Once again, this appears to be the work of a small group of officials leaking cherry-picked, unvetted “intelligence” to key reporters in order to promote a preexisting political agenda. If this sounds like the run-up to the war in Iraq, it should. This time it appears aimed at derailing the U.S.-North Korean agreement that administration hardliners think is appeasement. Some Israelis want to thwart any dialogue between the U.S. and Syria.
If there is another political element here that is utterly familiar, it is the use of silence to fuel fear and speculation. As Helene Cooper writes elsewhere in the New York Times:
… a belief has been growing in Iran, which administration officials have pointedly not tried to stem, that the Bush administration is considering military strikes against Iran. An Israeli airstrike in Syria last week kicked up a flurry of speculation in the Iranian press that Israel, in alliance with the United States, was really trying to send a message to Iran that it could strike Iranian nuclear facilities if it chose to.

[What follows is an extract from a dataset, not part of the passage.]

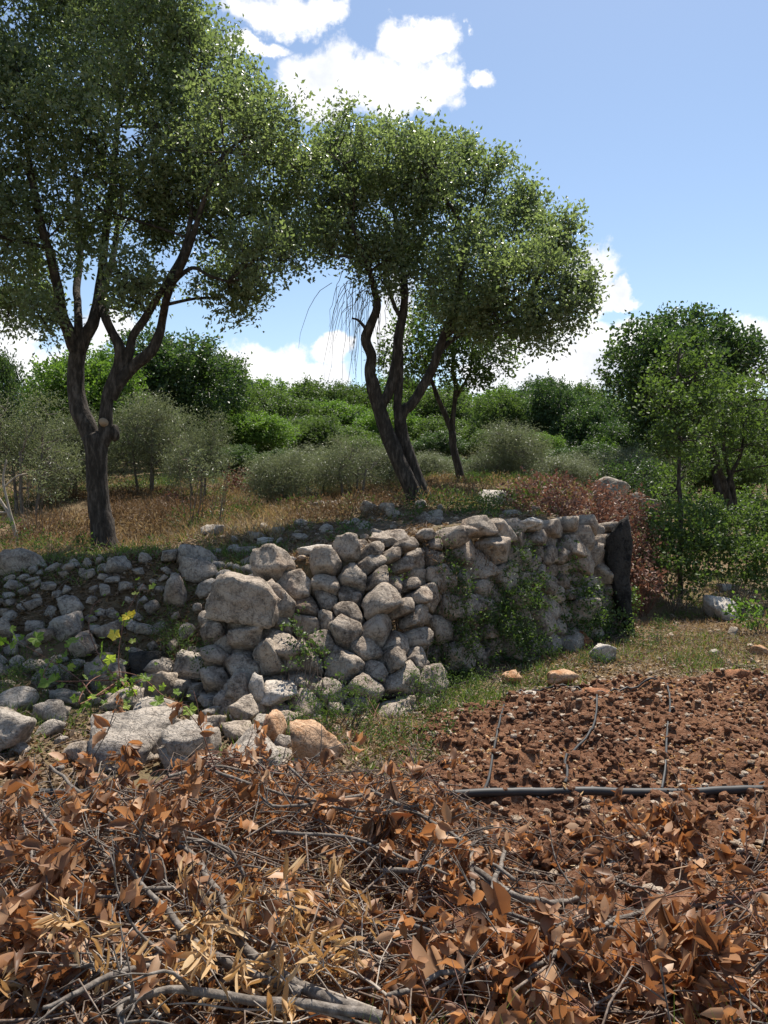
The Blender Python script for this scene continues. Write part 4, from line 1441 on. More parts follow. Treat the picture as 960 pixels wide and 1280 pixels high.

The Israeli government’s official silence about the Syrian airstrike has further fueled those fears in Iran, American, Israeli and European officials said.
“If I were the Iranians, what I’d be freaked out about is that the other Arab states didn’t protest” the Israeli airstrike in Syria, said George Perkovich, vice president for studies at the Carnegie Endowment for International Peace. “The Arab world nonreaction is a signal to Iran, that Arabs aren’t happy with Iran’s power and influence, so if the Israelis want to go and intimidate and violate the airspace of another Arab state that’s an ally of Iran, the other Arab states aren’t going to do anything.”
An Arab signal to Iran? Perhaps, but it seems just as likely this is fear-induced paralysis while witnessing that the United States and Israel appear to have learned nothing from their failures in Iraq and Lebanon.